Dáil debates

Wednesday, 13 February 2013

10:50 am

Photo of Richard Boyd BarrettRichard Boyd Barrett (Dún Laoghaire, People Before Profit Alliance) | Oireachtas source

Some of us were less than impressed last week with the hype with great fanfare around the so-called deal on the promissory notes. Some 100,000 people took to the streets at the weekend who clearly did not believe much had changed for them. This morning Professor Patrick Honohan, the Governor of the Central Bank, reminded us that household financial distress was at extraordinary and unprecedented levels, yet today we understand the Minister for Finance will publish a Finance Bill that will still require hundreds of thousands of families to pay a tax on their family home that they simply cannot afford.
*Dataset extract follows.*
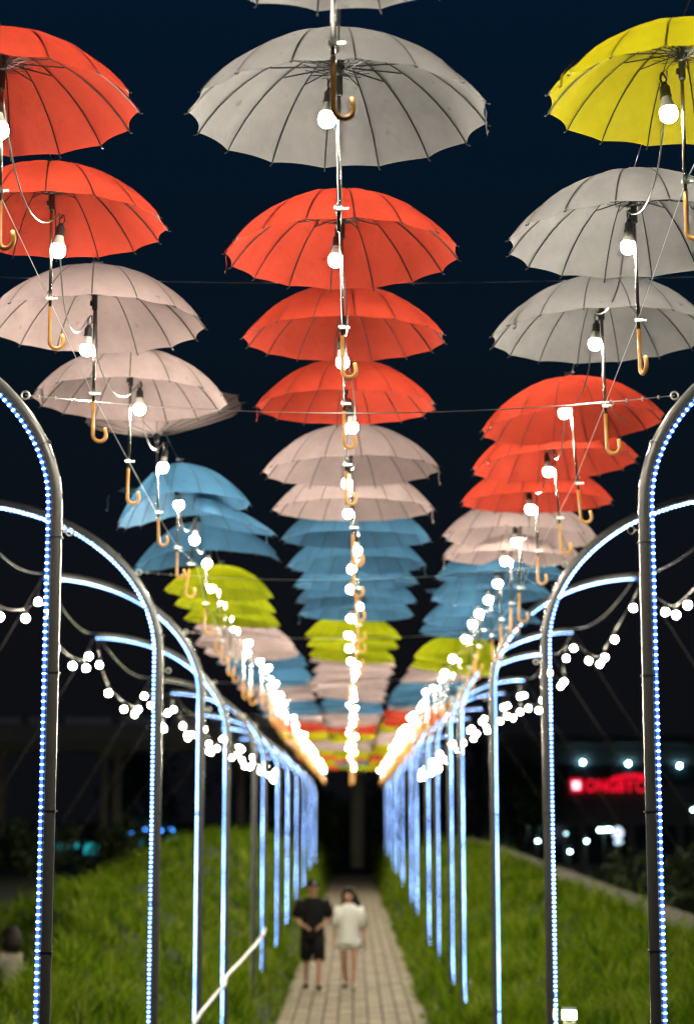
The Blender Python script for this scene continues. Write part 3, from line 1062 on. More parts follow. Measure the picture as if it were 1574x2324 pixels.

There will, I understand, be no exemptions for the unemployed, pensioners, the 160,000 or so people in mortgage distress and workers who have had their incomes savaged such as the fully qualified nurse who as reported in the newspapers today is unable to pay her bills and a pensioner in my constituency who tells me that, despite having an income of just €200 a week, she is facing a bill of €800 a year in property tax when in March the demands drop. Very simply, if the deal on the promissory notes was such a wonderful achievement, as the Taoiseach claims, and, as he also claims, is going to leave us with €1 billion more in 2014 and 2015, can he announce today that, as he now has the money, he will abolish the property tax and not force the unemployed, pensioners, those in mortgage distress and others struggling to pay their bills to pay a tax on their homes that they simply cannot afford? If it was a real deal, the Taoiseach could afford to do this. He should make that commitment and promise and give a little hope and relief to ordinary people.